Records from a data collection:
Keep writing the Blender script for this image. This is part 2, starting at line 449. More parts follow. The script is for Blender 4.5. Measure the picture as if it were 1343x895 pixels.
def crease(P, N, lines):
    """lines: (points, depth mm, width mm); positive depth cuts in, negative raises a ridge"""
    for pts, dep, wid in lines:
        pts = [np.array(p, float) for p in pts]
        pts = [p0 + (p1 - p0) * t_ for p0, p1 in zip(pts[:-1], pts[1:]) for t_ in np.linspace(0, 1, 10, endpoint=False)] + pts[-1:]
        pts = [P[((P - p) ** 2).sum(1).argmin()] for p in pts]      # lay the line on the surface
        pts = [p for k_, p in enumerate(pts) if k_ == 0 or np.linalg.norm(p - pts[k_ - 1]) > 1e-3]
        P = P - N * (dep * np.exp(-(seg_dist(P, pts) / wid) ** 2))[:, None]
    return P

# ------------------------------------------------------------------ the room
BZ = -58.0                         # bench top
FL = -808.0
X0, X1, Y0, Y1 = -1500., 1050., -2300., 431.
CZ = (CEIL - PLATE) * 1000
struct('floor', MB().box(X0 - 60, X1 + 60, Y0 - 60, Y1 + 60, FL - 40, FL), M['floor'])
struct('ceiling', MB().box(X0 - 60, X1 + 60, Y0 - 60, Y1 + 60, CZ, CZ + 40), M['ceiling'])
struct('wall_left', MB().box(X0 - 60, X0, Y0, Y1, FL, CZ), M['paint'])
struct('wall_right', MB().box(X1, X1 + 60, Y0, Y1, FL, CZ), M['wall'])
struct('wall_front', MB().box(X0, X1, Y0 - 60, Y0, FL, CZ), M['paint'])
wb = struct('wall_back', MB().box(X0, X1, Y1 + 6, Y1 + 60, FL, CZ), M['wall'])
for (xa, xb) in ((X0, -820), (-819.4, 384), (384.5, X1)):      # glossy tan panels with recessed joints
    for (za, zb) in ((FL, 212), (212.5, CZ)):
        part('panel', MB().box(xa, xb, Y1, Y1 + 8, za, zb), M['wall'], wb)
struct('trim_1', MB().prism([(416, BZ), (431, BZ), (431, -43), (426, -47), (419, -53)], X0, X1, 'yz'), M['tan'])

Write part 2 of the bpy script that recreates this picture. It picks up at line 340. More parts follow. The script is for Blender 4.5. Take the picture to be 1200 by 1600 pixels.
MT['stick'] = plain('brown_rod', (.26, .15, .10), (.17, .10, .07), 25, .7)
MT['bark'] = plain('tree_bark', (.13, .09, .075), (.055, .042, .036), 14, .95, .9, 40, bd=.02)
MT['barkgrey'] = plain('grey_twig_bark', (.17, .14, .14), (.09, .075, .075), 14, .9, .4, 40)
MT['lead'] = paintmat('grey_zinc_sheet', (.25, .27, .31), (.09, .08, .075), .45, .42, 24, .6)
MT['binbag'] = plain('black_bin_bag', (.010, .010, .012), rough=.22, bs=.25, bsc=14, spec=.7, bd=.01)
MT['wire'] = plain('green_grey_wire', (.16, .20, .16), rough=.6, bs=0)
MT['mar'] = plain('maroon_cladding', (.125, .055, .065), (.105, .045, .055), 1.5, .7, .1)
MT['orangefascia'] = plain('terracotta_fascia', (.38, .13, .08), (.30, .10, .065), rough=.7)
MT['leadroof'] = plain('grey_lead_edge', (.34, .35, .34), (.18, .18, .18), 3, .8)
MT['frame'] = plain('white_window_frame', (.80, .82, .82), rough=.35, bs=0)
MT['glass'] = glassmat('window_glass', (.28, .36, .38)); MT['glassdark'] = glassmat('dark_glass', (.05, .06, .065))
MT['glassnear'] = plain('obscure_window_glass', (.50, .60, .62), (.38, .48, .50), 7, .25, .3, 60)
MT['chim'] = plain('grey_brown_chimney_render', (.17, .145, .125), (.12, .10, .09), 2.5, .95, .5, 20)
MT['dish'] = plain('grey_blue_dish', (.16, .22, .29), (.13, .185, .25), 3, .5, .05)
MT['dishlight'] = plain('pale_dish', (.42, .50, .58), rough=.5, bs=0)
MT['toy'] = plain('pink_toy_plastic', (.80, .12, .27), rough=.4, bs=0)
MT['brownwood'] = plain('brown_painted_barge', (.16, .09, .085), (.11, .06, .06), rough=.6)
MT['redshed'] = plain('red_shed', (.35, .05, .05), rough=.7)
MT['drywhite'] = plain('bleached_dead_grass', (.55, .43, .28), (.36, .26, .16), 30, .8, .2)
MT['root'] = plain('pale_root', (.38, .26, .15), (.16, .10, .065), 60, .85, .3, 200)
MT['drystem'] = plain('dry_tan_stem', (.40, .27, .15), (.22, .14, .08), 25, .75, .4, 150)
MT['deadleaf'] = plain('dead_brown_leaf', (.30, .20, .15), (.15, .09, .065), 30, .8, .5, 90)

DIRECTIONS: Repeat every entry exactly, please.

TASK RESULT:
Keep writing the Blender script for this image. This is part 2, starting at line 449. More parts follow. The script is for Blender 4.5. Measure the picture as if it were 1343x895 pixels.
def crease(P, N, lines):
    """lines: (points, depth mm, width mm); positive depth cuts in, negative raises a ridge"""
    for pts, dep, wid in lines:
        pts = [np.array(p, float) for p in pts]
        pts = [p0 + (p1 - p0) * t_ for p0, p1 in zip(pts[:-1], pts[1:]) for t_ in np.linspace(0, 1, 10, endpoint=False)] + pts[-1:]
        pts = [P[((P - p) ** 2).sum(1).argmin()] for p in pts]      # lay the line on the surface
        pts = [p for k_, p in enumerate(pts) if k_ == 0 or np.linalg.norm(p - pts[k_ - 1]) > 1e-3]
        P = P - N * (dep * np.exp(-(seg_dist(P, pts) / wid) ** 2))[:, None]
    return P

# ------------------------------------------------------------------ the room
BZ = -58.0                         # bench top
FL = -808.0
X0, X1, Y0, Y1 = -1500., 1050., -2300., 431.
CZ = (CEIL - PLATE) * 1000
struct('floor', MB().box(X0 - 60, X1 + 60, Y0 - 60, Y1 + 60, FL - 40, FL), M['floor'])
struct('ceiling', MB().box(X0 - 60, X1 + 60, Y0 - 60, Y1 + 60, CZ, CZ + 40), M['ceiling'])
struct('wall_left', MB().box(X0 - 60, X0, Y0, Y1, FL, CZ), M['paint'])
struct('wall_right', MB().box(X1, X1 + 60, Y0, Y1, FL, CZ), M['wall'])
struct('wall_front', MB().box(X0, X1, Y0 - 60, Y0, FL, CZ), M['paint'])
wb = struct('wall_back', MB().box(X0, X1, Y1 + 6, Y1 + 60, FL, CZ), M['wall'])
for (xa, xb) in ((X0, -820), (-819.4, 384), (384.5, X1)):      # glossy tan panels with recessed joints
    for (za, zb) in ((FL, 212), (212.5, CZ)):
        part('panel', MB().box(xa, xb, Y1, Y1 + 8, za, zb), M['wall'], wb)
struct('trim_1', MB().prism([(416, BZ), (431, BZ), (431, -43), (426, -47), (419, -53)], X0, X1, 'yz'), M['tan'])

Write part 2 of the bpy script that recreates this picture. It picks up at line 340. More parts follow. The script is for Blender 4.5. Take the picture to be 1200 by 1600 pixels.
MT['stick'] = plain('brown_rod', (.26, .15, .10), (.17, .10, .07), 25, .7)
MT['bark'] = plain('tree_bark', (.13, .09, .075), (.055, .042, .036), 14, .95, .9, 40, bd=.02)
MT['barkgrey'] = plain('grey_twig_bark', (.17, .14, .14), (.09, .075, .075), 14, .9, .4, 40)
MT['lead'] = paintmat('grey_zinc_sheet', (.25, .27, .31), (.09, .08, .075), .45, .42, 24, .6)
MT['binbag'] = plain('black_bin_bag', (.010, .010, .012), rough=.22, bs=.25, bsc=14, spec=.7, bd=.01)
MT['wire'] = plain('green_grey_wire', (.16, .20, .16), rough=.6, bs=0)
MT['mar'] = plain('maroon_cladding', (.125, .055, .065), (.105, .045, .055), 1.5, .7, .1)
MT['orangefascia'] = plain('terracotta_fascia', (.38, .13, .08), (.30, .10, .065), rough=.7)
MT['leadroof'] = plain('grey_lead_edge', (.34, .35, .34), (.18, .18, .18), 3, .8)
MT['frame'] = plain('white_window_frame', (.80, .82, .82), rough=.35, bs=0)
MT['glass'] = glassmat('window_glass', (.28, .36, .38)); MT['glassdark'] = glassmat('dark_glass', (.05, .06, .065))
MT['glassnear'] = plain('obscure_window_glass', (.50, .60, .62), (.38, .48, .50), 7, .25, .3, 60)
MT['chim'] = plain('grey_brown_chimney_render', (.17, .145, .125), (.12, .10, .09), 2.5, .95, .5, 20)
MT['dish'] = plain('grey_blue_dish', (.16, .22, .29), (.13, .185, .25), 3, .5, .05)
MT['dishlight'] = plain('pale_dish', (.42, .50, .58), rough=.5, bs=0)
MT['toy'] = plain('pink_toy_plastic', (.80, .12, .27), rough=.4, bs=0)
MT['brownwood'] = plain('brown_painted_barge', (.16, .09, .085), (.11, .06, .06), rough=.6)
MT['redshed'] = plain('red_shed', (.35, .05, .05), rough=.7)
MT['drywhite'] = plain('bleached_dead_grass', (.55, .43, .28), (.36, .26, .16), 30, .8, .2)
MT['root'] = plain('pale_root', (.38, .26, .15), (.16, .10, .065), 60, .85, .3, 200)
MT['drystem'] = plain('dry_tan_stem', (.40, .27, .15), (.22, .14, .08), 25, .75, .4, 150)
MT['deadleaf'] = plain('dead_brown_leaf', (.30, .20, .15), (.15, .09, .065), 30, .8, .5, 90)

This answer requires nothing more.